**Written exercise**
Retype everything from the line that contains "The Blender Python" down to the line that contains "if HAZE: haze(HAZE)", inclusive, without altering or adding anything.

Scene script records
════

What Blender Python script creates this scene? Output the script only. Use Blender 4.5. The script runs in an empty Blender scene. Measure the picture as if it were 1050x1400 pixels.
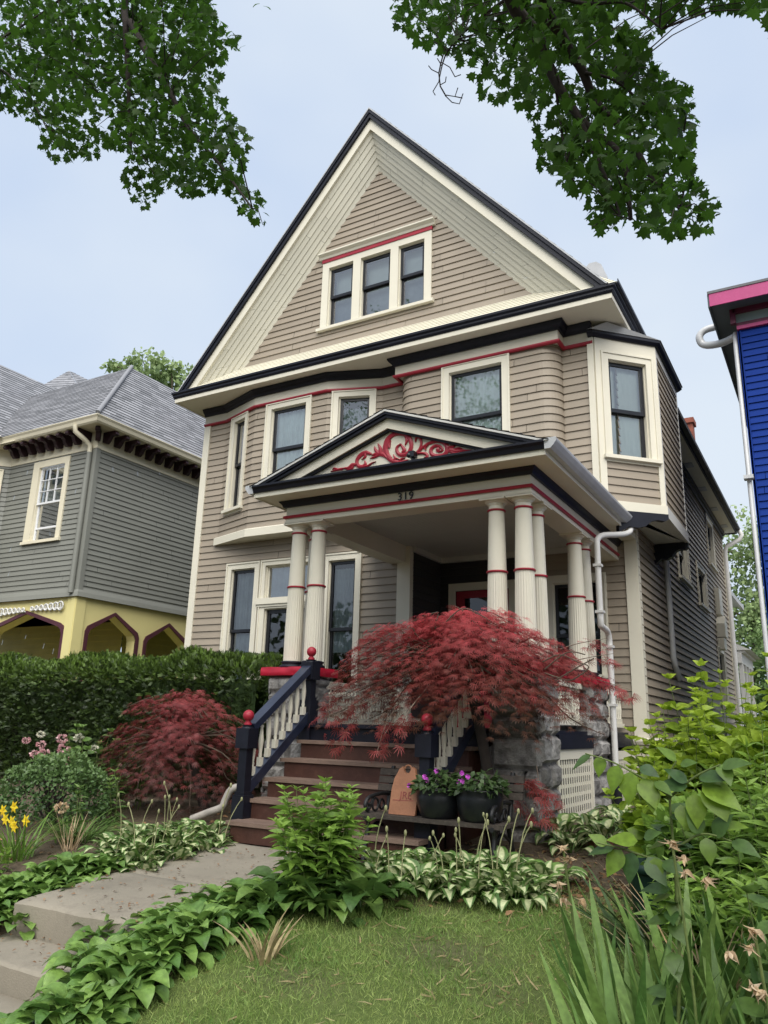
import bpy, math, random
import numpy as np
from mathutils import Vector
S=bpy.context.scene; COL=S.collection
rnd=random.Random(11); rng=np.random.default_rng(5)
pi=math.pi
# ---------------------------------------------------------------- camera (fitted to the house's vanishing points)
RR=np.array([0.8669272747879988,0.49769247639425795,0.027190056439896575])
RU=np.array([0.1095423988174862,-0.2434605578256629,0.9637050480538785])
RF=np.array([-0.4862484581877505,0.8324837270023769,0.26558102565181])
CAM=np.array([0,0,1.6])
def at(px,py,ax,val):
    """world point seen at a photo pixel on the plane ax=val (used to read off real positions)"""
    d=RF+RR*((px-525)/1060)-RU*((py-700)/1060); i='xyz'.index(ax)
    return CAM+d*((val-CAM[i])/d[i])
cam=bpy.data.cameras.new('camera'); co=bpy.data.objects.new('camera',cam); COL.objects.link(co)
from mathutils import Matrix
M=Matrix.Identity(4)
for i in range(3):
    M[i][0]=RR[i]; M[i][1]=RU[i]; M[i][2]=-RF[i]; M[i][3]=CAM[i]
co.matrix_world=M; cam.sensor_fit='VERTICAL'; cam.sensor_height=24; cam.lens=1060/1400*24
cam.clip_start=.05; cam.clip_end=800; S.camera=co
# ---------------------------------------------------------------- materials
MAT={}
def nodes(name):
    m=bpy.data.materials.new(name); m.use_nodes=True; nt=m.node_tree
    return m,nt,nt.nodes['Principled BSDF'],nt.nodes['Material Output']
def nd(nt,t,**k):
    n=nt.nodes.new(t)
    for a,b in k.items():
        if a.startswith('i_'): n.inputs[a[2:].replace('_',' ')].default_value=b
        else: setattr(n,a,b)
    return n
def L(nt,a,b): nt.links.new(a,b)
def paint(name,col,rough=.5,var=.12,scale=3,bump=.15,bscale=60,attr=.0,dirt=0,spec=.4,dirtcol=(.25,.23,.19)):
    m,nt,p,o=nodes(name)
    tc=nd(nt,'ShaderNodeTexCoord'); n=nd(nt,'ShaderNodeTexNoise',i_Scale=scale,i_Detail=6.0,i_Roughness=.65)
    L(nt,tc.outputs['Object'],n.inputs['Vector'])
    r=nd(nt,'ShaderNodeMapRange'); r.inputs[1].default_value=.3; r.inputs[2].default_value=.7
    r.inputs[3].default_value=1-var; r.inputs[4].default_value=1+var
    L(nt,n.outputs['Fac'],r.inputs[0]); fac=r.outputs[0]
    if attr:
        a=nd(nt,'ShaderNodeAttribute',attribute_name='a'); q=nd(nt,'ShaderNodeMapRange')
        q.inputs[3].default_value=1-attr; q.inputs[4].default_value=1+attr
        L(nt,a.outputs['Fac'],q.inputs[0]); mm=nd(nt,'ShaderNodeMath',operation='MULTIPLY')
        L(nt,fac,mm.inputs[0]); L(nt,q.outputs[0],mm.inputs[1]); fac=mm.outputs[0]
    v=nd(nt,'ShaderNodeVectorMath',operation='SCALE'); v.inputs[0].default_value=col; L(nt,fac,v.inputs['Scale'])
    c=v.outputs[0]
    if dirt:
        n2=nd(nt,'ShaderNodeTexNoise',i_Scale=scale*4,i_Detail=8.0,i_Roughness=.75); L(nt,tc.outputs['Object'],n2.inputs['Vector'])
        r2=nd(nt,'ShaderNodeMapRange'); r2.inputs[1].default_value=.52; r2.inputs[2].default_value=.8; r2.inputs[4].default_value=dirt
        L(nt,n2.outputs['Fac'],r2.inputs[0]); mx=nd(nt,'ShaderNodeMixRGB'); mx.inputs[2].default_value=(*dirtcol,1)
        L(nt,r2.outputs[0],mx.inputs[0]); L(nt,c,mx.inputs[1]); c=mx.outputs[0]
    L(nt,c,p.inputs['Base Color']); p.inputs['Roughness'].default_value=rough; p.inputs['Specular IOR Level'].default_value=spec
    if bump:
        b=nd(nt,'ShaderNodeTexNoise',i_Scale=bscale,i_Detail=4.0); L(nt,tc.outputs['Object'],b.inputs['Vector'])
        bb=nd(nt,'ShaderNodeBump',i_Strength=bump,i_Distance=.01); L(nt,b.outputs['Fac'],bb.inputs['Height']); L(nt,bb.outputs[0],p.inputs['Normal'])
    MAT[name]=m; return m
def leafmat(name,c0,c1,rough=.45,trans=.35,edge=None,spec=.4,tcol=None,veins=0):
    """c0..c1 by the per-face attribute a; edge=(colour,b0,b1) mixes by attribute b (across the leaf)"""
    m,nt,p,o=nodes(name)
    a=nd(nt,'ShaderNodeAttribute',attribute_name='a'); mx=nd(nt,'ShaderNodeMixRGB')
    mx.inputs[1].default_value=(*c0,1); mx.inputs[2].default_value=(*c1,1); L(nt,a.outputs['Fac'],mx.inputs[0]); c=mx.outputs[0]
    if edge:
        b=nd(nt,'ShaderNodeAttribute',attribute_name='b'); r=nd(nt,'ShaderNodeMapRange'); r.inputs[1].default_value=edge[1]; r.inputs[2].default_value=edge[2]
        L(nt,b.outputs['Fac'],r.inputs[0]); m2=nd(nt,'ShaderNodeMixRGB'); L(nt,r.outputs[0],m2.inputs[0]); L(nt,c,m2.inputs[1]); m2.inputs[2].default_value=(*edge[0],1); c=m2.outputs[0]
    nz=nd(nt,'ShaderNodeTexNoise',i_Scale=38.0,i_Detail=3.0); tcc=nd(nt,'ShaderNodeTexCoord'); L(nt,tcc.outputs['Object'],nz.inputs['Vector'])
    rr=nd(nt,'ShaderNodeMapRange'); rr.inputs[1].default_value=.3; rr.inputs[2].default_value=.7; rr.inputs[3].default_value=.78; rr.inputs[4].default_value=1.22; L(nt,nz.outputs['Fac'],rr.inputs[0])
    vv=nd(nt,'ShaderNodeVectorMath',operation='SCALE'); L(nt,c,vv.inputs[0]); L(nt,rr.outputs[0],vv.inputs['Scale']); c=vv.outputs[0]
    if veins:
        ab=nd(nt,'ShaderNodeAttribute',attribute_name='b'); sn=nd(nt,'ShaderNodeMath',operation='MULTIPLY'); sn.inputs[1].default_value=38.0; L(nt,ab.outputs['Fac'],sn.inputs[0]); s2=nd(nt,'ShaderNodeMath',operation='SINE'); L(nt,sn.outputs[0],s2.inputs[0]); bu=nd(nt,'ShaderNodeBump',i_Strength=veins,i_Distance=.004); L(nt,s2.outputs[0],bu.inputs['Height']); L(nt,bu.outputs[0],p.inputs['Normal'])
    L(nt,c,p.inputs['Base Color']); p.inputs['Roughness'].default_value=rough; p.inputs['Specular IOR Level'].default_value=spec
    t=nd(nt,'ShaderNodeBsdfTranslucent'); 
    if tcol:
        t.inputs[0].default_value=(*tcol,1)
    else:
        L(nt,c,t.inputs[0])
    ms=nd(nt,'ShaderNodeMixShader'); ms.inputs[0].default_value=trans
    L(nt,p.outputs[0],ms.inputs[1]); L(nt,t.outputs[0],ms.inputs[2]); L(nt,ms.outputs[0],o.inputs[0])
    MAT[name]=m; return m
def glassmat(name,mult,tint=(.9,.95,.95)):
    m,nt,p,o=nodes(name); nt.nodes.remove(p)
    f=nd(nt,'ShaderNodeFresnel'); f.inputs[0].default_value=1.5
    g=nd(nt,'ShaderNodeBsdfGlossy'); g.inputs['Roughness'].default_value=.015; g.inputs[0].default_value=(1,1,1,1)
    t=nd(nt,'ShaderNodeBsdfTransparent'); t.inputs[0].default_value=(*tint,1)
    mu=nd(nt,'ShaderNodeMath',operation='MULTIPLY',use_clamp=True); mu.inputs[1].default_value=mult; L(nt,f.outputs[0],mu.inputs[0])
    tc=nd(nt,'ShaderNodeTexCoord'); n=nd(nt,'ShaderNodeTexNoise',i_Scale=1.3,i_Detail=1.0); L(nt,tc.outputs['Object'],n.inputs['Vector'])
    b=nd(nt,'ShaderNodeBump',i_Strength=.05,i_Distance=.05); L(nt,n.outputs['Fac'],b.inputs['Height']); L(nt,b.outputs[0],g.inputs['Normal'])
    ms=nd(nt,'ShaderNodeMixShader'); L(nt,mu.outputs[0],ms.inputs[0]); L(nt,t.outputs[0],ms.inputs[1]); L(nt,g.outputs[0],ms.inputs[2]); L(nt,ms.outputs[0],o.inputs[0])
    MAT[name]=m
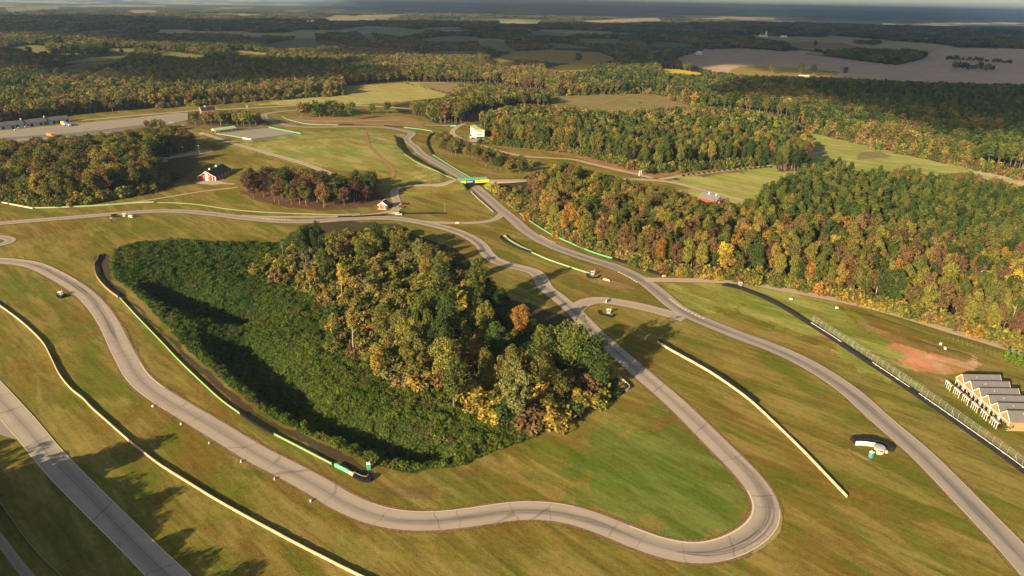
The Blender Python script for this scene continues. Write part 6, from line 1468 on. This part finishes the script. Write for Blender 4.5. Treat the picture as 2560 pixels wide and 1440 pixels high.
SH1 = [(560, 62), (640, 80), (690, 104), (760, 122), (900, 128), (1040, 136), (1180, 146), (1290, 150), (1340, 158), (1420, 160), (1520, 161), (1600, 150), (1690, 158), (1740, 163), (1800, 163), (1850, 158), (1900, 160), (2010, 166), (2110, 178), (2180, 215), (2090, 222), (1960, 222), (1840, 214), (1960, 236), (2200, 240), (2330, 262), (2460, 300), (2640, 330), (2640, 66), (2300, 64), (1950, 58), (1700, 60), (1440, 64), (1000, 56), (700, 54)]
cloud(SH1, 1250, 1, 'broad grey cloud high over the right-hand country, shading the purple brown field')
cloud([(170, 182), (330, 163), (470, 160), (600, 170), (760, 182), (940, 198), (1010, 203), (860, 210), (700, 210), (560, 206), (420, 203), (300, 205), (230, 200)], 1250, 2, 'long cloud bank shading the far left woods', 110, 60)
cloud([(-60, 52), (200, 44), (560, 60), (700, 88), (730, 116), (640, 114), (540, 112), (430, 100), (250, 98), (120, 88), (-60, 100)], 1250, 3, 'cloud bank shading the upper left country', 150, 70)
cloud([(-60, 135), (60, 140), (150, 165), (220, 175), (120, 192), (0, 195), (-60, 180)], 1250, 6, 'small cloud shading the far left edge', 90, 50)
cloud([(900, 2), (1250, 7), (2000, 22), (2660, 35), (2660, 54), (2100, 50), (1960, 37), (1400, 40), (1000, 34), (900, 22)], 1500, 4, 'far cloud bank shading the horizon country', 900, 140)

# ------------------------------------------------------------------ haze
def haze(density):
    m = bpy.data.materials.new('haze_air'); m.use_nodes = True; nt = m.node_tree; nt.nodes.remove(nt.nodes['Principled BSDF'])
    v = nt.nodes.new('ShaderNodeVolumePrincipled'); v.inputs['Density'].default_value = density; v.inputs['Color'].default_value = (.50, .71, 1.0, 1); v.inputs['Anisotropy'].default_value = .2
    nt.links.new(v.outputs[0], nt.nodes['Material Output'].inputs['Volume'])
    R_ = 74000.0; mb = MB().box((0, 0, -140.0), (2 * R_, 2 * R_, 420.0)); o = mb.build('haze', m); tag(o, 'thin pale air that fades the far country to blue', kind='stuff'); return o
HAZE = 3.9e-5
if HAZE: haze(HAZE)

# ------------------------------------------------------------------ tidy: an Empty left at the origin moves to the foot of its parts
for o in list(S.objects):
    if o.type == 'EMPTY' and o.parent is None and o.location.length < 1e-6:
        ch = [c for c in S.objects if c.parent == o and c.type == 'MESH' and len(c.data.vertices)]
        if not ch: continue
        v = ch[0].data.vertices[len(ch[0].data.vertices) // 2].co + ch[0].location; b = Vector((v.x, v.y, land1(v.x, v.y)))
        o.location = b
        for c in ch: c.location = c.location - b

# ------------------------------------------------------------------ light, sky, camera
w = bpy.data.worlds.new('World'); S.world = w; w.use_nodes = True; nt = w.node_tree; bg = nt.nodes['Background']
sky = nt.nodes.new('ShaderNodeTexSky'); sky.sky_type = 'NISHITA'; sky.sun_disc = False; sky.sun_elevation = SUN_EL
sdir = np.array([-SHX, -SHY]); sky.sun_rotation = math.atan2(sdir[0], sdir[1]); sky.air_density = 1.0; sky.dust_density = 1.5; sky.ozone_density = 1.2
tc = nt.nodes.new('ShaderNodeTexCoord').outputs['Generated']
mp = nd(nt, 'ShaderNodeMapping'); mp.inputs['Scale'].default_value = (3.0, 3.0, 26.0); nt.links.new(tc, mp.inputs['Vector'])
n1 = ramp(nt, noise(nt, mp.outputs[0], 1.6, 6, .6, .4), .50, .74)
col = mixc(nt, math_n(nt, 'MULTIPLY', n1, .6), sky.outputs[0], (4.3, 4.7, 4.9))
nt.links.new(col, bg.inputs['Color']); bg.inputs['Strength'].default_value = .08
sl = bpy.data.lights.new('sun', 'SUN'); sl.energy = 5.0; sl.angle = math.radians(.5); sl.color = (1.0, .79, .50)
so = bpy.data.objects.new('sun', sl); COL.objects.link(so)
d = Vector((SHX * math.cos(SUN_EL), SHY * math.cos(SUN_EL), -math.sin(SUN_EL))); so.rotation_euler = d.to_track_quat('-Z', 'Y').to_euler(); so.location = (-300, -300, 400)
cd = bpy.data.cameras.new('camera'); co = bpy.data.objects.new('camera', cd); COL.objects.link(co); S.camera = co
cd.sensor_width = 36; cd.lens = 36 * F / 2560; cd.clip_start = 1; cd.clip_end = 200000
co.matrix_world = Matrix(((RT[0], UP[0], -FW[0], 0), (RT[1], UP[1], -FW[1], 0), (RT[2], UP[2], -FW[2], CAMH), (0, 0, 0, 1)))
S.view_settings.view_transform = 'Standard'; S.view_settings.look = 'None'; S.view_settings.exposure = 1.5; S.view_settings.gamma = 1
S.render.engine = 'CYCLES'; S.cycles.use_denoising = True; S.cycles.denoising_input_passes = 'RGB_ALBEDO_NORMAL'; S.cycles.denoising_prefilter = 'ACCURATE'; S.cycles.max_bounces = 5; S.cycles.diffuse_bounces = 2; S.cycles.transparent_max_bounces = 24; S.cycles.volume_bounces = 0
S.cycles.use_adaptive_sampling = True; S.cycles.adaptive_threshold = .01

════

**Task result**
The Blender Python script for this scene continues. Write part 6, from line 1468 on. This part finishes the script. Write for Blender 4.5. Treat the picture as 2560 pixels wide and 1440 pixels high.
SH1 = [(560, 62), (640, 80), (690, 104), (760, 122), (900, 128), (1040, 136), (1180, 146), (1290, 150), (1340, 158), (1420, 160), (1520, 161), (1600, 150), (1690, 158), (1740, 163), (1800, 163), (1850, 158), (1900, 160), (2010, 166), (2110, 178), (2180, 215), (2090, 222), (1960, 222), (1840, 214), (1960, 236), (2200, 240), (2330, 262), (2460, 300), (2640, 330), (2640, 66), (2300, 64), (1950, 58), (1700, 60), (1440, 64), (1000, 56), (700, 54)]
cloud(SH1, 1250, 1, 'broad grey cloud high over the right-hand country, shading the purple brown field')
cloud([(170, 182), (330, 163), (470, 160), (600, 170), (760, 182), (940, 198), (1010, 203), (860, 210), (700, 210), (560, 206), (420, 203), (300, 205), (230, 200)], 1250, 2, 'long cloud bank shading the far left woods', 110, 60)
cloud([(-60, 52), (200, 44), (560, 60), (700, 88), (730, 116), (640, 114), (540, 112), (430, 100), (250, 98), (120, 88), (-60, 100)], 1250, 3, 'cloud bank shading the upper left country', 150, 70)
cloud([(-60, 135), (60, 140), (150, 165), (220, 175), (120, 192), (0, 195), (-60, 180)], 1250, 6, 'small cloud shading the far left edge', 90, 50)
cloud([(900, 2), (1250, 7), (2000, 22), (2660, 35), (2660, 54), (2100, 50), (1960, 37), (1400, 40), (1000, 34), (900, 22)], 1500, 4, 'far cloud bank shading the horizon country', 900, 140)

# ------------------------------------------------------------------ haze
def haze(density):
    m = bpy.data.materials.new('haze_air'); m.use_nodes = True; nt = m.node_tree; nt.nodes.remove(nt.nodes['Principled BSDF'])
    v = nt.nodes.new('ShaderNodeVolumePrincipled'); v.inputs['Density'].default_value = density; v.inputs['Color'].default_value = (.50, .71, 1.0, 1); v.inputs['Anisotropy'].default_value = .2
    nt.links.new(v.outputs[0], nt.nodes['Material Output'].inputs['Volume'])
    R_ = 74000.0; mb = MB().box((0, 0, -140.0), (2 * R_, 2 * R_, 420.0)); o = mb.build('haze', m); tag(o, 'thin pale air that fades the far country to blue', kind='stuff'); return o
HAZE = 3.9e-5
if HAZE: haze(HAZE)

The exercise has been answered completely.